When you hear the words ‘Olympics’ and ‘Nigerian football’, one year stands out in particular. No, it’s not the year Nigeria first participated in it nor the year they first won a football match. In 1996, Nigeria became the first African football team to win a gold medal at the Olympics. Nigeria first participated in the Olympic Games in 1952 and has ever since sent athletes to compete in every summer Olympics (Except for the boycotted 1976 Olympics in protest of Apartheid).

Coached by Dutchman Johannes Bonfrere. This team had youthful exuberance, speed, technicality, endurance and patriotism. The players brought suspense and excitement to the Olympic arena like never before. They started their journey to the final with a 1-0 win over Hungary and a 2-0 victory over Japan. They lost 1-0 to Brazil but that still allowed them to go to the next round. The Super Eagles triumphed over Mexico and their legendary goalkeeper Jorge Campos and scored 2 goals past him, the game ended 2-0 and meant that they would face Brazil in the semi-finals.

But on 31 July 1996, never had the 78,587 spectators at the Stanford Stadiums seen such a turnaround in one game.Brazil, with incredible players like Bebeto, Juninho, Rivaldo, Ronaldo, and Roberto Carlos dominated the game from the start and were leading 3-1 before halftime. The Brazilians were sitting comfortably, they had previously beaten Nigeria 1-0 in the group stage and they seemed to have the measure of them again. As a result, Brazil’s coach began to substitute his key players like Ronaldo and Juninho to preserve them for the final.

Just 12 minutes away from losing any hope of reaching the final, the Nigerian team like wounded tigers woke up from their slumber when Victor Ikpeba started the comeback and made it 3-2. They began increasing the pressure on Brazil and fired from every angle as the Brazilians struggled to contain them. And just 2 minutes away from fulltime, Kanu turned and cheekily chipped the ball over Dida and Nigeria equalized!

The match went on to golden goal. Just 4 minutes of extra time and Kanu scores and won it. They’re going to play Argentina in the final! When speaking to those who were in Lagos, they comment that “on the streets of Lagos, everyone came out.” Another one of the guys recounts “Everyone was in a celebration mood. Muslims, Christians, Ibo, Yourba and Hausa people sat together and drank and talked about the game. People gathered in groups, sang and ran across country in celebration of the victory. The difference didn’t seem to matter anymore. It was unbelievable how football did that!”

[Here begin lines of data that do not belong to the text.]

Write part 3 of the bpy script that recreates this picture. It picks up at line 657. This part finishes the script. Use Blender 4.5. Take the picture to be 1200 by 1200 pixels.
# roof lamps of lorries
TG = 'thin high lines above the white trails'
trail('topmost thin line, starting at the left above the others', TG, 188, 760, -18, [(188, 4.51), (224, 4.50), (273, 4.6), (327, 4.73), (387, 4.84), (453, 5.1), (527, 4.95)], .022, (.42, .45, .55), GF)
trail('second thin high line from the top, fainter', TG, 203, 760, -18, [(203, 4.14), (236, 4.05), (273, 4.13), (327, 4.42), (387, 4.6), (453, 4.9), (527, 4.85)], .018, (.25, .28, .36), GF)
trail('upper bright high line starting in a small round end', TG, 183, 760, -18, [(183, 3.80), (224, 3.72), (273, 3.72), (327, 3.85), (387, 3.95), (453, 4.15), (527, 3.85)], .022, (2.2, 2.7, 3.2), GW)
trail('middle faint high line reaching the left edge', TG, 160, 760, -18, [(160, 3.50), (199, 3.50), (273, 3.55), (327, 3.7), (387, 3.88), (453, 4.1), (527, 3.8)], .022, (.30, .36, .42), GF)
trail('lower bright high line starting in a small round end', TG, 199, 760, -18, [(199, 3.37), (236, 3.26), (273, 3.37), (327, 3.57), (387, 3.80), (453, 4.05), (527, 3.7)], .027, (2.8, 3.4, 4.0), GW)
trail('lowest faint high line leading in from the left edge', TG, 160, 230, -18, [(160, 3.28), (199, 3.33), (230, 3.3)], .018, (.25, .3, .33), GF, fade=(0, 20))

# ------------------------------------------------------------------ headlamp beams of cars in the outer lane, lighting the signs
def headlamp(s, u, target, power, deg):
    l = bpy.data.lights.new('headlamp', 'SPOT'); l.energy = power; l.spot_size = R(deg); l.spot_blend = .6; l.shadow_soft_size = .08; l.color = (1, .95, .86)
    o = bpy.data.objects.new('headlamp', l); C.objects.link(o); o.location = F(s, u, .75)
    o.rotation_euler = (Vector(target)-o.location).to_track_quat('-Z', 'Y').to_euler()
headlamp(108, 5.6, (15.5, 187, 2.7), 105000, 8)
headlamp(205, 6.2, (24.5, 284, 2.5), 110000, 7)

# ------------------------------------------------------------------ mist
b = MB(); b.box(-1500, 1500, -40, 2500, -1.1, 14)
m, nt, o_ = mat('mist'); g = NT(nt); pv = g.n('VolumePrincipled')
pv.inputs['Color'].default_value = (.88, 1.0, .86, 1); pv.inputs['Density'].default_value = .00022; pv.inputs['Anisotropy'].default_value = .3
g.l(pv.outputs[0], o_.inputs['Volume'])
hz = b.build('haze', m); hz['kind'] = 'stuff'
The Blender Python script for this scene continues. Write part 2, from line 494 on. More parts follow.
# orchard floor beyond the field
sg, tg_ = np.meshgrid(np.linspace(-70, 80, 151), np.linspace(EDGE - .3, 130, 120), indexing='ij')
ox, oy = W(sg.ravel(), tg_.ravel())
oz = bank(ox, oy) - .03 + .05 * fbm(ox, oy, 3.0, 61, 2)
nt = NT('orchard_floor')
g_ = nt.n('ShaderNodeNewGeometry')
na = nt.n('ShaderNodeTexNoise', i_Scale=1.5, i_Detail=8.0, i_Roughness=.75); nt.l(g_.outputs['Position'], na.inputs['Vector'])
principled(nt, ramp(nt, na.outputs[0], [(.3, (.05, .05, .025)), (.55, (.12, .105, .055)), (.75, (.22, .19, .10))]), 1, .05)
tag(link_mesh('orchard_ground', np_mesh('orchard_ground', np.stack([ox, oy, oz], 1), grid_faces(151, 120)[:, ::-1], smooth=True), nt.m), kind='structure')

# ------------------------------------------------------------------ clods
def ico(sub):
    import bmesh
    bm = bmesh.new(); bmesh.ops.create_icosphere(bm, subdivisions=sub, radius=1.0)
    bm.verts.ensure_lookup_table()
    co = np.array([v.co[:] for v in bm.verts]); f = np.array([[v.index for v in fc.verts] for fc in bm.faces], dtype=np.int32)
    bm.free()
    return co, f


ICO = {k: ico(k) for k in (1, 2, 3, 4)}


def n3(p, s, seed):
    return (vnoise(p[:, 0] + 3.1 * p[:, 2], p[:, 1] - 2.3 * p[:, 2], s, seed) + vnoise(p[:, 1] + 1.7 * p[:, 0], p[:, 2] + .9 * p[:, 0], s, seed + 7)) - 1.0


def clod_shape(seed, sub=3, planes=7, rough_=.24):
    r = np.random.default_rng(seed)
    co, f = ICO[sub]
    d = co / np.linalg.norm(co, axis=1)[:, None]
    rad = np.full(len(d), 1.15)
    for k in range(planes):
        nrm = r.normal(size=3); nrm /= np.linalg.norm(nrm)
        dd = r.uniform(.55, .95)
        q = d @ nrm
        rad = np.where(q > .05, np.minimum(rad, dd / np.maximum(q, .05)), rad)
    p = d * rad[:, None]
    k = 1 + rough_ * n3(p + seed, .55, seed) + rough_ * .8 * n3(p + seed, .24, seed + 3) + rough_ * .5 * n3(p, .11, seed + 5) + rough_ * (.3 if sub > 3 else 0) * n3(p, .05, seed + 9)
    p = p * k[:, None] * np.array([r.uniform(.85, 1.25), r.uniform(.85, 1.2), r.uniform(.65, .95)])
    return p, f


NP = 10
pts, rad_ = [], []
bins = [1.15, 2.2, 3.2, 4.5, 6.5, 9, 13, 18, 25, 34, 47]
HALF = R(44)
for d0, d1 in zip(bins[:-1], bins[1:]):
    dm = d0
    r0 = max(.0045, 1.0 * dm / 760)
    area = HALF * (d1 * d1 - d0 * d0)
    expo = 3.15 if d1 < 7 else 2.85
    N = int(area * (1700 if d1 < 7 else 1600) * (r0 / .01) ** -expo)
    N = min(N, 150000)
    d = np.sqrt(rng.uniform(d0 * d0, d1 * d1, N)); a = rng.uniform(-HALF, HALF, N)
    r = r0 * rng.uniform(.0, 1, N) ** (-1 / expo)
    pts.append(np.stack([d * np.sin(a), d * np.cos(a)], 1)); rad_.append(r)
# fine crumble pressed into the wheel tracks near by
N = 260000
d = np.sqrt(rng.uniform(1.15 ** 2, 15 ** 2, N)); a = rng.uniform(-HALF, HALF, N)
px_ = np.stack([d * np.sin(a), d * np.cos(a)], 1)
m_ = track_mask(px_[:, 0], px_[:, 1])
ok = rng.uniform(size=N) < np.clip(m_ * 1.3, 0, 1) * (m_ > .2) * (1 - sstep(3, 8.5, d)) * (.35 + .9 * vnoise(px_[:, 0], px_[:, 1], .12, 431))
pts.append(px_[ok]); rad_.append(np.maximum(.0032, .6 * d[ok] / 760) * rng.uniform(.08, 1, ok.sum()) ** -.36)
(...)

The only one obstacle left in Nigeria’s way of winning the tournament and gaining their first ever Gold medal was Argentina. The final started and in the first 3 minutes, Argentina took the lead with an early goal by C. López, however just twenty minutes later, Nigeria found an equaliser. Just a few minutes after the start of the second half, Argentina were awarded a penalty, Crespo stepped up to take it and fired Argentina in the lead once again. With just 16 minutes left to save their Olympic dream, Nigeria once again equalized with a goal from Amokachi, the comeback was on! Then in the 90th minute, Nigeria won a free kick and Amunike took advantage of a poor offside trap and beat goalkeeper Cavallero to score the winner for Nigeria. Legendary referee Pierluigi Collina blew the whistle, the game finished Nigeria 3-2 Argentina.

The man who was in Lagos explained how “These players are our heroes. They gave hope to the people and unified us. Football unified us. I will never forget that day, every single person was out in the streets celebrating. The whole of Africa celebrated as one.” One of the guys said when I asked them about the final. “I never knew football had such power to unify and bring people together from all backgrounds and religions. It was beautiful.” That was Nigeria’s first ever Olympic football gold medal. The team came into America early; way before every other team. The players trained in Tallahassee, Florida, unnoticed and unannounced then captivated almost everyone’s hearts and won their support.